En cuanto al segundo aspecto, el valor de las personas, es patente que son los profesores, los estudiantes y el personal de administración y servicios los que han hecho frente al reto. Han aportado desde el principio una capacidad de iniciativa, de creatividad y de atención mutua –y eso supone mucho esfuerzo— que ha amortiguado, al menos en parte, el impacto negativo de la crisis para el desarrollo normal de este curso académico y quizá del próximo. Es muy de apreciar la respuesta que la comunidad universitaria está dando, precisamente por la grandeza que tienen las personas que son las que manejan la tecnología. No estamos yendo sin más a un mundo de máquinas inteligentes. Lo que estamos viendo son personas capaces de sacrificarse por el bien de los demás, que utilizan con inteligencia las tecnologías disponibles.
La súbita interrupción de las clases ha confirmado, con toda evidencia, el valor de la forma presencial de enseñanza.
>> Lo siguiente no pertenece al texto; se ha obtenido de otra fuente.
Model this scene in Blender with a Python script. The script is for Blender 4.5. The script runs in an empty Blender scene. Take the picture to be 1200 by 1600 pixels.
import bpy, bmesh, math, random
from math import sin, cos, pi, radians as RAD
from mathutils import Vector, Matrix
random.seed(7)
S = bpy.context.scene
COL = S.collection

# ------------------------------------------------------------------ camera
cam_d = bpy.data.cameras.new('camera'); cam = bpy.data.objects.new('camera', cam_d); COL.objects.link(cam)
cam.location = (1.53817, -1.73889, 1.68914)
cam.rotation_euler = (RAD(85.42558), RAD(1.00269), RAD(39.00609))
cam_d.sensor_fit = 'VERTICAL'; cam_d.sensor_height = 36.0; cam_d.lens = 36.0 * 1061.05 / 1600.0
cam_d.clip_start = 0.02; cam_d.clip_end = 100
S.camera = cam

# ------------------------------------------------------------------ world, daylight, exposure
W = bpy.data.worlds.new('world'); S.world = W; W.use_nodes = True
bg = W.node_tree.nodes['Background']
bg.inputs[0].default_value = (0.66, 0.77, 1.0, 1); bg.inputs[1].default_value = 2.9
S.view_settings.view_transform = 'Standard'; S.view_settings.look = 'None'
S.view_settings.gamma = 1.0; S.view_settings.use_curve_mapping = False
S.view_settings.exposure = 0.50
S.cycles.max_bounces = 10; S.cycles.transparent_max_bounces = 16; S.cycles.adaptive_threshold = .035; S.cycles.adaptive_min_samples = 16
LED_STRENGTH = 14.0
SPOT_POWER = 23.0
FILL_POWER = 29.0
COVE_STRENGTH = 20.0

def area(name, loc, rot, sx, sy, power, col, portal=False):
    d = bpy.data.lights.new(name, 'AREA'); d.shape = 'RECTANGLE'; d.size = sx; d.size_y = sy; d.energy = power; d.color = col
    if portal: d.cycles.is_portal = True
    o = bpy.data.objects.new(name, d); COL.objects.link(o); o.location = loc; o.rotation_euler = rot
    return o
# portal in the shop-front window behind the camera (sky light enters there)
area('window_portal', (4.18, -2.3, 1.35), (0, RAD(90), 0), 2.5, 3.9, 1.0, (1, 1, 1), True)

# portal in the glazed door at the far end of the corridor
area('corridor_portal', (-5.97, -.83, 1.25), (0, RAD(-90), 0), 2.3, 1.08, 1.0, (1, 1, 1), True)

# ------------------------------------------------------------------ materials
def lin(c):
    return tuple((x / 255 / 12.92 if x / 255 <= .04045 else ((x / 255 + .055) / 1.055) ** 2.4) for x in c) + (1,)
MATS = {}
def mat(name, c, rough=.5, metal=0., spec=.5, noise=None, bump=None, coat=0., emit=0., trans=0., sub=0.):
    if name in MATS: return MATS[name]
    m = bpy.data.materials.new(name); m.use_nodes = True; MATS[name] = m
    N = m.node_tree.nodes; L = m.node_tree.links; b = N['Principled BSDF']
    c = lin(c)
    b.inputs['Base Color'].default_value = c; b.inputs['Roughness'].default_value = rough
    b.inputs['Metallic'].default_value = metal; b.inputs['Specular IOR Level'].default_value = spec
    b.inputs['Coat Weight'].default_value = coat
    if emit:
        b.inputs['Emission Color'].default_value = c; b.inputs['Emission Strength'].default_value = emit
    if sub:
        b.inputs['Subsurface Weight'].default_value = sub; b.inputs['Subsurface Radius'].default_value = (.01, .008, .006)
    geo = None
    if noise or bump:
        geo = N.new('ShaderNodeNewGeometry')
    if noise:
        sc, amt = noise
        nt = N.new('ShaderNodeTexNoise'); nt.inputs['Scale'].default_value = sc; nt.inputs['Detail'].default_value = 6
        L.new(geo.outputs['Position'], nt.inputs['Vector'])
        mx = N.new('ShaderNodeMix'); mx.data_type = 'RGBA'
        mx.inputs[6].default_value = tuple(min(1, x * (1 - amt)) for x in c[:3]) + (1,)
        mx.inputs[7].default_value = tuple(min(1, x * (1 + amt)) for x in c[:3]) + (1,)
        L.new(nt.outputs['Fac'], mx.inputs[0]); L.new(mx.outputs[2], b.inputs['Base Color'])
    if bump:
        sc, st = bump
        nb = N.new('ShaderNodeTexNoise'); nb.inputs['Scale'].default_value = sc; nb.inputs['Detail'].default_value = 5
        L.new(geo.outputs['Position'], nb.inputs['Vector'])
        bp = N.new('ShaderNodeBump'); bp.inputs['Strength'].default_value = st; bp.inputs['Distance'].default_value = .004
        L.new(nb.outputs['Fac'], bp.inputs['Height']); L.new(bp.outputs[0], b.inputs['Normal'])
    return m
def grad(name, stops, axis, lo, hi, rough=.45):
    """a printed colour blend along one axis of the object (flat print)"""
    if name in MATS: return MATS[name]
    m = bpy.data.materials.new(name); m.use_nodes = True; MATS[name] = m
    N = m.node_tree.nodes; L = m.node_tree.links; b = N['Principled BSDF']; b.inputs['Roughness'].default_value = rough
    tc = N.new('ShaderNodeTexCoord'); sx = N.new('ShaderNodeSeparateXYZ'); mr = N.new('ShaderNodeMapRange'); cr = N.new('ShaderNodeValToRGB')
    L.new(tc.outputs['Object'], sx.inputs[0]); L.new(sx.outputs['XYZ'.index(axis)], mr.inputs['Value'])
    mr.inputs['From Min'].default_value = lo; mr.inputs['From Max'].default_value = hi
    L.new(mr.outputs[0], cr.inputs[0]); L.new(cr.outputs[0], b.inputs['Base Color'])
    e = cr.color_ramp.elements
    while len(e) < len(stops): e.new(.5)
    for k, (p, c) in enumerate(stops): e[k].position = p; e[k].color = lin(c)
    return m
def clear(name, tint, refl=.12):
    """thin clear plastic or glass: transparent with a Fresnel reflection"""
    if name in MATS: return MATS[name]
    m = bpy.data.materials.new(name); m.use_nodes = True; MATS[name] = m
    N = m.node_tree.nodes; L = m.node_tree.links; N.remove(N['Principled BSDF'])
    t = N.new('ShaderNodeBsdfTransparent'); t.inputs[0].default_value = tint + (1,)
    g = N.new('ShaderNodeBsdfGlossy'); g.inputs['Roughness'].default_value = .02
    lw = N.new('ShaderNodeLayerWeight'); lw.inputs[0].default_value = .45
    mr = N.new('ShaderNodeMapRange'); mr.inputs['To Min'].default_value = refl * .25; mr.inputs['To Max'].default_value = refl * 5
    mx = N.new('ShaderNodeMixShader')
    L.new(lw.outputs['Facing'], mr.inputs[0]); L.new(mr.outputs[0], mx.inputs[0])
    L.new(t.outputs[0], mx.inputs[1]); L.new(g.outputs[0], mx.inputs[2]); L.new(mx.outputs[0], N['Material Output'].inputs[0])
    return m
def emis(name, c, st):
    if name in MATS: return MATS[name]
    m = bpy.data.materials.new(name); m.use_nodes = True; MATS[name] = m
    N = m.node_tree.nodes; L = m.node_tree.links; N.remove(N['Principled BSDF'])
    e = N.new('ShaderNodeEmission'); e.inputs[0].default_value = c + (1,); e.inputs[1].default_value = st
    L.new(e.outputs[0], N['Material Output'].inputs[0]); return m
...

De repente, todos echamos de menos el aula, el intercambio directo de estudiantes y profesores, la gama de posibilidades que consiente la cercanía personal. La clase tiene una riqueza irremplazable, sobre todo para materias humanistas, y esencialmente testimoniales, como son las teológicas y filosóficas. La enseñanza presencial es idónea para comunicar la revelación de una persona, Jesús de Nazaret, y no simplemente de una doctrina. Este era el punto fuerte en la resistencia que solía tener la Iglesia frente a las formas de educación a distancia.
Pero hay una segunda evidencia: al faltar la docencia “clásica”, las reuniones digitales síncronas resultan valiosas y ayudan hoy a sustituir o complementar unas clases presenciales simplemente vetadas; por eso mañana podrán servir para integrar el itinerario académico normal. Ciertos recursos online han mostrado sus ventajas para suplir de algún modo el contacto personal. Sin ellos, el acompañamiento se hubiera limitado al suministro –imprescindible por otra parte— de materiales de estudio individual (libros ya indicados en los programas, documentos en pdf o powerpoint y otros elementos puestos a disposición de los estudiantes, etc…). En cambio, nos han aproximado unos a otros, suavizando lo que, si no, sería pura distancia. Espero que la crisis nos permita dar un paso adelante y ensanchar el horizonte de la propuesta académica.
Es frecuente despedirse estos días con fórmulas que añoran la “normalidad”. Es muy comprensible y todos entendemos el valor al que se refieren. Lo hago yo también. Espero que no se trate de una mera vuelta atrás sino, en todo caso, del descubrimiento de una normalidad más rica, en todos los sentidos de la vida personal y comunitaria, moral y religiosa. Asimismo –por lo que respecta a nuestro tema— de una normalidad más capaz de incorporar los recursos digitales al mundo universitario cotidiano.